Le Vatican et de nombreux ecclésiastiques refusent toutefois d'encourager ces ADAP, par crainte d'une banalisation de la messe.
Le père Manuel José n'a, lui, pas eu d'état d'âme. A Reguengos de Monsaraz, commune de la région de l'Alentejo située entre la ville d'Evora et la frontière avec l'Espagne, la nécessité d'organiser de telles assemblées dominicales s'est imposée il y a une douzaine d'années déjà, dit-il, quand il s'est retrouvé seul avec un diacre pour s'occuper de sept paroisses, là où ils étaient trois prêtres auparavant.
Il s'est entouré de seize croyants bénévoles, âgés de 24 à 65 ans, aux métiers très variés. « Ce sont des gens qui ont fait l'expérience de la foi et de la rencontre avec le Christ, et qui savent en parler », résume-t-il en précisant qu'il n'y a « aucune distinction » entre les hommes et les femmes.
Le recours à des femmes laïques existe également dans d'autres régions rurales du Portugal, pays de dix millions d'habitants dont 88% de catholiques, selon les estimations de l'Eglise, et qui ne compte qu'environ 3.500 prêtres pour 4.400 paroisses.
Sujet délicat
En août dernier, le pape François a constitué une commission d'étude sur le rôle des femmes diacres au début du christianisme. Et s'il a démenti avoir « ouvert la voie aux diaconesses », sa démarche reste perçue comme un geste d'ouverture potentiellement historique sur la place des femmes au sein de l'Eglise.
« C'est un sujet très délicat, mais nous avons fait au plus simple.

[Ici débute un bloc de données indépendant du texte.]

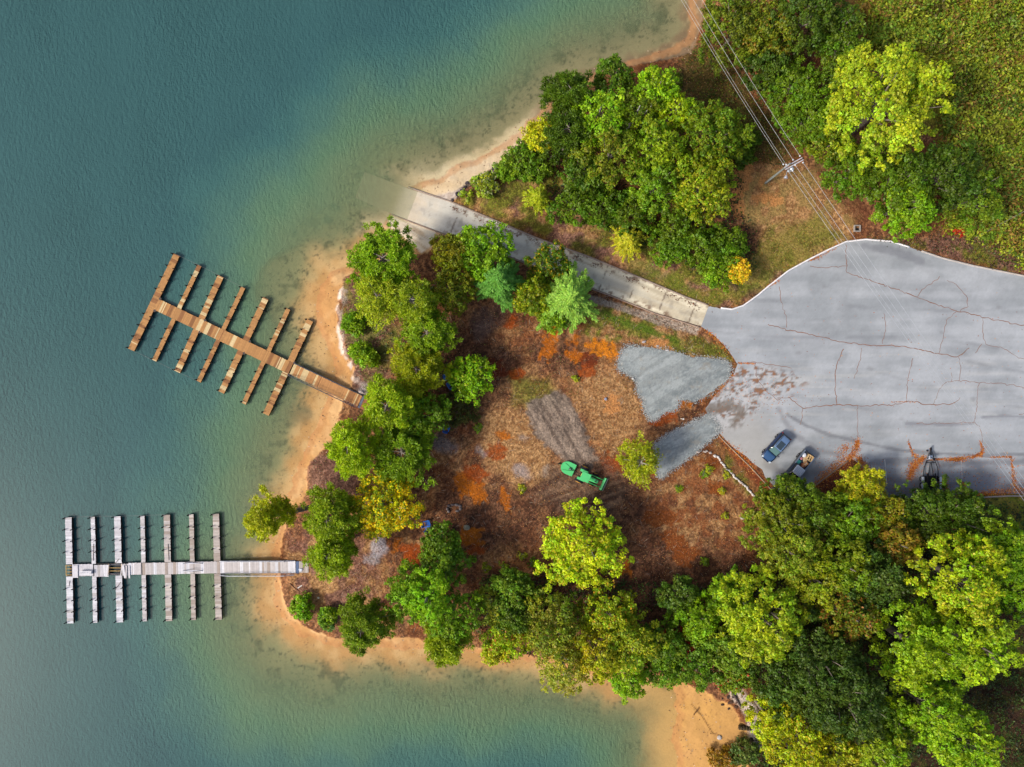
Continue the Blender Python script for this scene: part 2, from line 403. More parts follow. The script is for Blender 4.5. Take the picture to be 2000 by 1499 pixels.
put(blob([(668,560),(720,560),(790,640),(800,760),(740,740),(700,700),(672,650)], 10, 12, 14, 47)*sst(.45, .6, n2), full(A(112,122,50)), .6)
# orange clay
CLAY = [(1080,648,12,16,0,0),(1070,682,13,20,10,0),(1000,632,11,7,-20,1),(1122,668,8,8,0,0),(1124,694,19,9,10,0),(1147,724,14,17,20,1),(1152,700,14,12,0,2),
 (1178,684,27,13,12,3),(1012,728,12,12,0,1),(965,722,20,16,0,2),(972,882,19,12,-10,1),(985,852,13,9,0,0),(905,945,16,20,0,0),(932,962,22,15,30,0),(986,975,7,20,-12,0),
 (928,925,20,12,0,1),(920,1048,24,14,0,0),(930,1075,14,8,0,1),(772,1066,12,9,0,0),(800,1078,16,13,20,1),(802,1090,14,14,0,1),(1298,820,22,11,-20,1),(1330,790,14,8,0,0),
 (1285,672,25,9,10,4),(1372,776,10,7,-20,0),(1196,788,14,16,0,4),(1195,905,18,14,30,1),(1172,925,18,10,-20,1),(1270,905,10,20,0,1),(1318,1058,26,16,40,5),(1340,1085,20,16,0,5),
 (1390,905,16,12,0,5),(1225,1110,8,14,0,0),(1092,1130,9,10,0,1),(1400,950,14,14,0,5),(1290,1010,30,16,0,5),(1495,355,9,8,0,4),(1450,350,14,34,15,4),(1440,408,12,18,-20,4),(1500,390,26,10,0,4)]
cc = [A(196,108,24), A(164,76,26), A(116,52,28), A(226,134,26), A(206,142,84), A(140,76,34)]
for i, (cx, cy, rx, ry, an, ci) in enumerate(CLAY):
    put(blob(ell(cx, cy, rx*1.2, ry*1.2, an), 3, 15, 9, 200+i)*(0.7+.3*sst(.25,.6,n3)), full(cc[ci]), .92)
# ash and stone dust
for i, (cx, cy, rx, ry, an, c_, a_) in enumerate([(868,870,26,17,20,(128,124,126),.8),(1020,922,20,12,30,(176,168,168),.7),(740,1068,16,20,20,(196,194,202),.85),(727,1095,12,10,0,(190,184,186),.7),
      (938,883,12,7,30,(150,150,156),.7),(955,620,40,26,-30,(120,100,94),.45),(945,640,30,14,-60,(122,104,98),.4),(1023,855,10,6,0,(150,150,152),.5),(706,765,8,16,25,(206,196,190),.8),(1065,922,4,11,10,(150,156,158),.6)]):
    put(blob(ell(cx, cy, rx, ry, an), 7, 9, 9, 300+i)*(.6+.4*n4), full(A(*c_)), a_)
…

Dans ce tout petit village, nous avons beaucoup d'avance sur le Vatican », estime Claudia Rocha en quittant l'église de Carrapatelo.
Progressiste, le père Manuel José considère que « les femmes feraient de très bons prêtres ou diacres ». Cependant, prévient-il, « ce n'est pas l'opinion d'un curé, ou même de dix curés, qui fait la théologie ».
« Nous vivons au sein d'une communauté ouverte, où la différence entre hommes et femmes n'est plus aussi marquée que par le passé », dit Dora Cruz, catéchiste qui officie à Campinho, bourgade de 700 habitants. « Mais l'égalité des femmes ne passe pas forcément par le sacerdoce », tempère toutefois cette mère de famille de 31 ans, éducatrice de jeunes enfants.
Les paroissiens, eux, approuvent la présence d'une femme derrière l'autel. « Au début on a trouvé ça étrange : une femme qui dit la messe ? Mais maintenant on est habitué », raconte Angélica Vital, ouvrière à la retraite âgée de 78 ans.
« Et s'il manque des prêtres, je pense qu'ils devraient pouvoir se marier car ce sont des hommes comme les autres ! », s'exclame-t-elle avec un sourire taquin.